How many of Trump's minions will go down with him: Bill Barr? Mick Mulvaney? Possibly Mike Pence?

How deeply is Bill Barr entangled in Ukraine mess? Has he forgotten the rule that whatever Trump touches dies?

By Sophia Tesfaye

Senior Politics Editor

Published September 26, 2019 11:06AM (EDT)

Mike Pence speaks at the Susan B. Anthony List & Life Institute Luncheon (AP/Mark Humphrey)
Mike Pence speaks at the Susan B. Anthony List & Life Institute Luncheon (AP/Mark Humphrey)

It’s hard to recall anything that Donald Trump has touched which initially looked bad but eventually turned out to be nothing. With Trump, things are always worse than they appear. Throughout his recent career, that has usually ended up hurting those closest to Trump more than the president himself. If that pattern holds true in the growing Ukraine scandal, then several top members of Trump’s administration should be worried right now. This is likely to get real messy before it ends. 

While attempting to defend himself from accusations that he pressured Ukrainian President Volodymyr Zelensky to investigate former Vice President Joe Biden in exchange for U.S. military aid during at least one phone call — a reconstructed transcript, or "memo" of which was released on Wednesday — Trump gratuitously dragged his vice president into the middle of his mess.

"I think you should ask for VP Pence's conversation because he had a couple of conversations also," Trump told reporters during a news conference on the sidelines of the United Nations summit. "I could save you a lot of time. They were all perfect. Nothing was mentioned of any import other than congratulations."

Of course, Trump previously described his own call with Zelensky as "perfect.” An aide to the Ukrainian president has since told ABC News that “it was clear that Trump will only have communications if they will discuss the Biden case.”

Earlier this month, Pence met with Zelensky and promised to relay to Trump just how hard Ukraine was working to fight corruption — a term Trump has repeatedly used to explain his interest in getting Ukraine to investigate Biden and his son Hunter, who was formerly employed by a Ukrainian gas company. When Pence was asked if U.S. aid was being held up over Ukraine’s failure to investigate Biden, he acknowledged that “as President Trump had me make clear, we have great concerns about issues of corruption.” A week after Pence met with Zelensky, U.S. military aid was finally released to Ukraine. 

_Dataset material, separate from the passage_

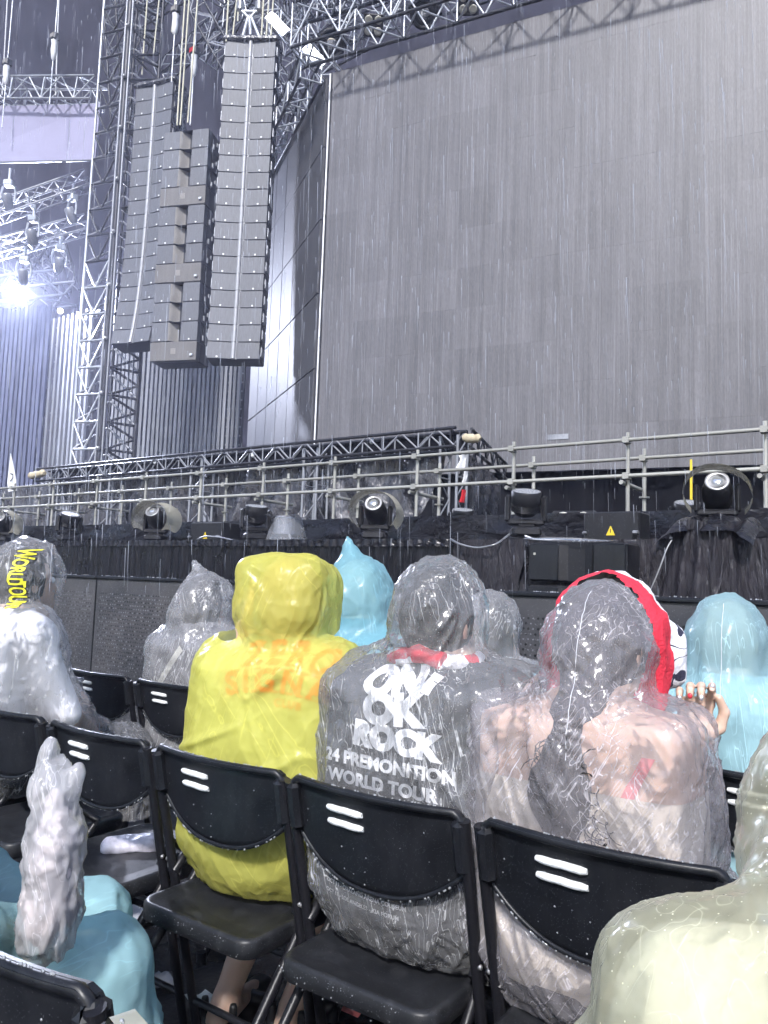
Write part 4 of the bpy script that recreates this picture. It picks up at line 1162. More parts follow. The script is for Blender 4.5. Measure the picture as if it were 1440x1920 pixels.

Another Trump confidant looks to be tangled up in this sordid bullying of Ukraine as well. When Trump ordered military aid to the nation to be frozen earlier this year, he reportedly went through his acting chief of staff and budget director Mick Mulvaney, to the chagrin of Pentagon officials. 

Finally, Attorney General Bill Barr appears to be most implicated by the recent revelations on Ukraine. 

As Rep. Mike Quigley, D-Ill., told CNN after reading the whistleblower report Barr attempted to withhold from Congress, it appears the attorney general has once again been caught playing interference for the White House. "All I can tell you is they're doing the very same thing here," Quigley told CNN, comparing Barr’s rationale for blocking the whistleblower report to his summary of Robert Mueller’s report earlier this year. In his four-page summary of the Mueller report, Barr downplayed the documented episodes of Trump's obstruction of justice, writing that he found no evidence to support criminal charges. As Barr later admitted, he had not read the Mueller report in its entirety before writing that summary.

As the White House summary of Trump’s July call with Zelensky notes (there was reportedly also an April call), the president mentioned four times that he wanted Barr to speak with the Ukrainian government about launching an investigation into Biden. As the New York Times reports, both the director of national intelligence and the inspector general of the intelligence community referred the whistleblower’s complaint about Trump’s communications to the Justice Department Curiously, Barr’s DOJ took less than a month to abandon an inquiry into Trump’s communications with Zelensky, concluding that the complaint could not even trigger an investigation because the allegations could not involve a crime.

While Barr’s DOJ released a statement denying that Barr had any contact with the Ukrainians, it is increasingly difficult to believe an attorney general who has already been held in contempt of Congress for previously faulty testimony. As Sen. Kamala Harris recalled on Wednesday, Barr previously testified under oath that he had never been directed by the president to investigate a political rival. Remarkably, a month before that, Trump told Fox News’ Sean Hannity that he ordered Barr to look into Biden’s dealings in Ukraine. 

Barr, like Pence and Mulvaney, basically begged to get into Trump’s swampland. He leapt out of retirement to become one of the architects of Trump’s assault on our democracy. He is not a bumbler who was caught in the wrong place at the wrong time and was too weak to resist being corrupted. He came corrupt.  

But Barr, like Trump’s personal lawyers Michael Cohen and Rudy Giuliani, doesn’t actually care about corruption. More than likely, he’s playing for the Fox News retirement plan. Every lie has told on behalf of Trump is another badge of honor.